↓↓↓

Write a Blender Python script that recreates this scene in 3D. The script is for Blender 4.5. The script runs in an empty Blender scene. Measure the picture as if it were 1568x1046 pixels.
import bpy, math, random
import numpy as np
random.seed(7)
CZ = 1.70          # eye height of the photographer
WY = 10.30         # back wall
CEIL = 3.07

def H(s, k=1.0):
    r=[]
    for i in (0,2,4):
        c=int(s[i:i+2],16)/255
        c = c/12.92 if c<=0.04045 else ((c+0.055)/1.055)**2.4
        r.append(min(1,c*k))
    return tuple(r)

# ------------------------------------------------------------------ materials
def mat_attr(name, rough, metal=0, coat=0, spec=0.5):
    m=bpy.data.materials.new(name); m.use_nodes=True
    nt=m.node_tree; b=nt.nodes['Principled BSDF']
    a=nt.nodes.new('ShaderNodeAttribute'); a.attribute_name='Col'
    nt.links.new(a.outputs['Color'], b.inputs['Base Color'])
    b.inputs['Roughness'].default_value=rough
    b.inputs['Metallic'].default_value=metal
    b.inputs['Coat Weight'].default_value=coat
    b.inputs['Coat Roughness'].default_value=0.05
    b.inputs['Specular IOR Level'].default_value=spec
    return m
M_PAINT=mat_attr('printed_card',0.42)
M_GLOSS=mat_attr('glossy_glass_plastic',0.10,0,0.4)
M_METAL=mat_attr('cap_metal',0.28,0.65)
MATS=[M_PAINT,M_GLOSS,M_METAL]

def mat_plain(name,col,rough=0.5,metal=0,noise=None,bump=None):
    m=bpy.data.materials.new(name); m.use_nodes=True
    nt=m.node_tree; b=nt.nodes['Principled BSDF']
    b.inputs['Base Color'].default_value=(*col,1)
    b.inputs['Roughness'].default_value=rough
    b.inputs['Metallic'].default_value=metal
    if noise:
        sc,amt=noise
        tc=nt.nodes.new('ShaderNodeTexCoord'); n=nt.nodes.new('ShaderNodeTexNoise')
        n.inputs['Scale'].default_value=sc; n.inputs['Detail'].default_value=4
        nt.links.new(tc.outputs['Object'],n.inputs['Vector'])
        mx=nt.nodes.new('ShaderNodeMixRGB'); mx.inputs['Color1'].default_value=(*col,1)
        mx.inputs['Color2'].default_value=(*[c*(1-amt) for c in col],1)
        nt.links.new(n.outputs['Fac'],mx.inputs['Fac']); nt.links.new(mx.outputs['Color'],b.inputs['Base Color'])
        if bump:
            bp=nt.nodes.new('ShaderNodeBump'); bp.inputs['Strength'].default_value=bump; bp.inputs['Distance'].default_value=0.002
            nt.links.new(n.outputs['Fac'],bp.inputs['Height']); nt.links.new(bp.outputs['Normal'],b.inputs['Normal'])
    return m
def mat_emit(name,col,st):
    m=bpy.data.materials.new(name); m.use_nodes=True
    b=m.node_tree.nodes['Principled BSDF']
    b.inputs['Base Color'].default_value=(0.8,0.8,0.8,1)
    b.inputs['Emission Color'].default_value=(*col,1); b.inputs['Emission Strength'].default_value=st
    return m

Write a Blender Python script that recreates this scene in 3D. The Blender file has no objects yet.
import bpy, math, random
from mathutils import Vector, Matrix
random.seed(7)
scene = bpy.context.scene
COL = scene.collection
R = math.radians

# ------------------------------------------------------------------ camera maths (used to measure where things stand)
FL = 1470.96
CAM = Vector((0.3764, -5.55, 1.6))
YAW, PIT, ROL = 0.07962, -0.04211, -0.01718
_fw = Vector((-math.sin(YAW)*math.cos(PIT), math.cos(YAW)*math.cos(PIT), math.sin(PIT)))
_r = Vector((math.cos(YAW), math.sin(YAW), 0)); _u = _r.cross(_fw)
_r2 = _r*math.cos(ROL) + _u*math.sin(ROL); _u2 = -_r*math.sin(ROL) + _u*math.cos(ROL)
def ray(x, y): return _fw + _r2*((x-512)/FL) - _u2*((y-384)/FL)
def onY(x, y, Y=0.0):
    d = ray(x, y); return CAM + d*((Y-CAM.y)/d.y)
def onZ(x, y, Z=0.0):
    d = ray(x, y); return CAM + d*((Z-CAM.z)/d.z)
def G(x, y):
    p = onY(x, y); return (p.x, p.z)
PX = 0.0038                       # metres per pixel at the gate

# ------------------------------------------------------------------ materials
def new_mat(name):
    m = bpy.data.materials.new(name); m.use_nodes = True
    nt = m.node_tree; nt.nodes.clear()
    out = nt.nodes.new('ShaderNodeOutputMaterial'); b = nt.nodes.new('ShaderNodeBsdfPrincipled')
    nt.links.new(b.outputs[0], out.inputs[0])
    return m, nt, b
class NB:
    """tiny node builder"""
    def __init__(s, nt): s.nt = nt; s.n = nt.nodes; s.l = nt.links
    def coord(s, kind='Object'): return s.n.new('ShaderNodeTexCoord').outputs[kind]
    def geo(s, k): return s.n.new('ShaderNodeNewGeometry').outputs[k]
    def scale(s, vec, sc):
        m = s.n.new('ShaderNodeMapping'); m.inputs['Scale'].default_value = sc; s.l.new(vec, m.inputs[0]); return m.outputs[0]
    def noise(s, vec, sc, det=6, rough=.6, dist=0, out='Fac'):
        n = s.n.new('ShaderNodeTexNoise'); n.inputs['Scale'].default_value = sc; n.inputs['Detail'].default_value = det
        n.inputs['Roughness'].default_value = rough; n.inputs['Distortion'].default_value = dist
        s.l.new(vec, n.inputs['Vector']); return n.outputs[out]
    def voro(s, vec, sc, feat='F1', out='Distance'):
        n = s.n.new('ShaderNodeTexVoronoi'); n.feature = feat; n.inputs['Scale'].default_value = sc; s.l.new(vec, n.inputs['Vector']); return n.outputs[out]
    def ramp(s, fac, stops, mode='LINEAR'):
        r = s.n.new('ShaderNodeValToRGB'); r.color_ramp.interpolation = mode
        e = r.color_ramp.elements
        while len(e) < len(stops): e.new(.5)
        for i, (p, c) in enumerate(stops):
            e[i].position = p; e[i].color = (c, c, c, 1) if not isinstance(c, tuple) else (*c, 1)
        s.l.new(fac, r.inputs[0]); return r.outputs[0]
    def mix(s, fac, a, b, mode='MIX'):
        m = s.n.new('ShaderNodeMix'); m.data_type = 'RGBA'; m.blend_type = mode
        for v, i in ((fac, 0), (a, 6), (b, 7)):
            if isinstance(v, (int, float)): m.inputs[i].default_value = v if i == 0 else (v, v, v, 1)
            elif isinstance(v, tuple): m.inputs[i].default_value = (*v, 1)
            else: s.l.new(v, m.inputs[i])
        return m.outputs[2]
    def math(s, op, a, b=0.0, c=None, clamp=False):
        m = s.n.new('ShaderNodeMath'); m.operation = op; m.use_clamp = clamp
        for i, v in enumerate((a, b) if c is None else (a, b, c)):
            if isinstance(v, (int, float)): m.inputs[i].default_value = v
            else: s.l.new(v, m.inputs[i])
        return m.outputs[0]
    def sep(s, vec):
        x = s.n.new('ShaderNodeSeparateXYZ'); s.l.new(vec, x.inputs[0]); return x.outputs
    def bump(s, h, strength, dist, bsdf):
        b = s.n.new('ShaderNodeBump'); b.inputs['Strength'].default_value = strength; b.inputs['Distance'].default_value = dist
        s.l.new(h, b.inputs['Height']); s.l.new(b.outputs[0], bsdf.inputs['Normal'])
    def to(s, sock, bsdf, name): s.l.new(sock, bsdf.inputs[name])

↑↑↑

Restate, word for word and with nothing added, the lines from the first line of the listing through the one where "MATS=[M_PAINT,M_GLOSS,M_METAL]" stands.

- [Problem solution]:
Write a Blender Python script that recreates this scene in 3D. The script is for Blender 4.5. The script runs in an empty Blender scene. Measure the picture as if it were 1568x1046 pixels.
import bpy, math, random
import numpy as np
random.seed(7)
CZ = 1.70          # eye height of the photographer
WY = 10.30         # back wall
CEIL = 3.07

def H(s, k=1.0):
    r=[]
    for i in (0,2,4):
        c=int(s[i:i+2],16)/255
        c = c/12.92 if c<=0.04045 else ((c+0.055)/1.055)**2.4
        r.append(min(1,c*k))
    return tuple(r)

# ------------------------------------------------------------------ materials
def mat_attr(name, rough, metal=0, coat=0, spec=0.5):
    m=bpy.data.materials.new(name); m.use_nodes=True
    nt=m.node_tree; b=nt.nodes['Principled BSDF']
    a=nt.nodes.new('ShaderNodeAttribute'); a.attribute_name='Col'
    nt.links.new(a.outputs['Color'], b.inputs['Base Color'])
    b.inputs['Roughness'].default_value=rough
    b.inputs['Metallic'].default_value=metal
    b.inputs['Coat Weight'].default_value=coat
    b.inputs['Coat Roughness'].default_value=0.05
    b.inputs['Specular IOR Level'].default_value=spec
    return m
M_PAINT=mat_attr('printed_card',0.42)
M_GLOSS=mat_attr('glossy_glass_plastic',0.10,0,0.4)
M_METAL=mat_attr('cap_metal',0.28,0.65)
MATS=[M_PAINT,M_GLOSS,M_METAL]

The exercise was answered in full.